**** Material to process
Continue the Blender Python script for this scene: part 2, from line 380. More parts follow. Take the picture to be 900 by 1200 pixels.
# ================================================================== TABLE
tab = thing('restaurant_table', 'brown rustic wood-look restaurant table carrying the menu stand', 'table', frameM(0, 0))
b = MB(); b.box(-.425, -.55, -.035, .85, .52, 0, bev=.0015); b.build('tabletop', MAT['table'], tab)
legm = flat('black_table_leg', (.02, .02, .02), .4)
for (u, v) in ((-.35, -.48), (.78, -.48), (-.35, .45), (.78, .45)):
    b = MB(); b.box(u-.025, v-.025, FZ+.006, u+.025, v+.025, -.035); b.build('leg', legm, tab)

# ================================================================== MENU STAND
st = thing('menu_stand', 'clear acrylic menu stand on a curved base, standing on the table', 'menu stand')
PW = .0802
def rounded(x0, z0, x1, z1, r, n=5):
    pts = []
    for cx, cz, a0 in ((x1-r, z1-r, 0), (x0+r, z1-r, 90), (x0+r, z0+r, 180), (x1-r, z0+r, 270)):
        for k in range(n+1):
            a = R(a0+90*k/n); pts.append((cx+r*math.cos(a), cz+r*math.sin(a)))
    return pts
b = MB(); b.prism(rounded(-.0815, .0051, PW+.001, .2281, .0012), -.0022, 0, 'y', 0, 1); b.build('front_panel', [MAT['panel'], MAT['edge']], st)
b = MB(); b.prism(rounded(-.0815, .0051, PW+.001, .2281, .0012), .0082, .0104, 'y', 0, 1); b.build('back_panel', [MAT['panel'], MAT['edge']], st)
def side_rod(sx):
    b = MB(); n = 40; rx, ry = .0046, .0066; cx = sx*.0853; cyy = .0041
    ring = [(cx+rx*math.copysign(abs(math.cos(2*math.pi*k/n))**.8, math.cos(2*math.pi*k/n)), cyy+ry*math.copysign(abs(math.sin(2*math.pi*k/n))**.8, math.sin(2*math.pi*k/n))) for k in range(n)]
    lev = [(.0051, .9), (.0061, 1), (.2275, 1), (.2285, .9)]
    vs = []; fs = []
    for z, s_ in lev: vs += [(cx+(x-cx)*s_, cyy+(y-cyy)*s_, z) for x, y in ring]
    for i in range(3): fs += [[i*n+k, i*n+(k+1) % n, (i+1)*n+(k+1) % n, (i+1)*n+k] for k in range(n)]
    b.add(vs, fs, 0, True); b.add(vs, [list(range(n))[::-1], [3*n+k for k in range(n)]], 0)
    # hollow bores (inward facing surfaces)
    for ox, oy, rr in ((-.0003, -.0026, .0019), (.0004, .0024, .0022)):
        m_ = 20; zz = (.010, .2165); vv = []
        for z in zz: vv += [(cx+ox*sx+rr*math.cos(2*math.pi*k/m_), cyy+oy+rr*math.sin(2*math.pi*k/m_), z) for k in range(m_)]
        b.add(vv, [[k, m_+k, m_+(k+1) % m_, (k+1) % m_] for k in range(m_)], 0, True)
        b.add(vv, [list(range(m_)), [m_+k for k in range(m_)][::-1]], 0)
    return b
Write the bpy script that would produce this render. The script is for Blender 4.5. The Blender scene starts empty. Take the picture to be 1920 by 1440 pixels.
********
* **What to work on**
Copy out every line that includes the word "scene".

* **Expected output**
Continue the Blender Python script for this scene: part 2, from line 380. More parts follow. Take the picture to be 900 by 1200 pixels.
Write the bpy script that would produce this render. The script is for Blender 4.5. The Blender scene starts empty. Take the picture to be 1920 by 1440 pixels.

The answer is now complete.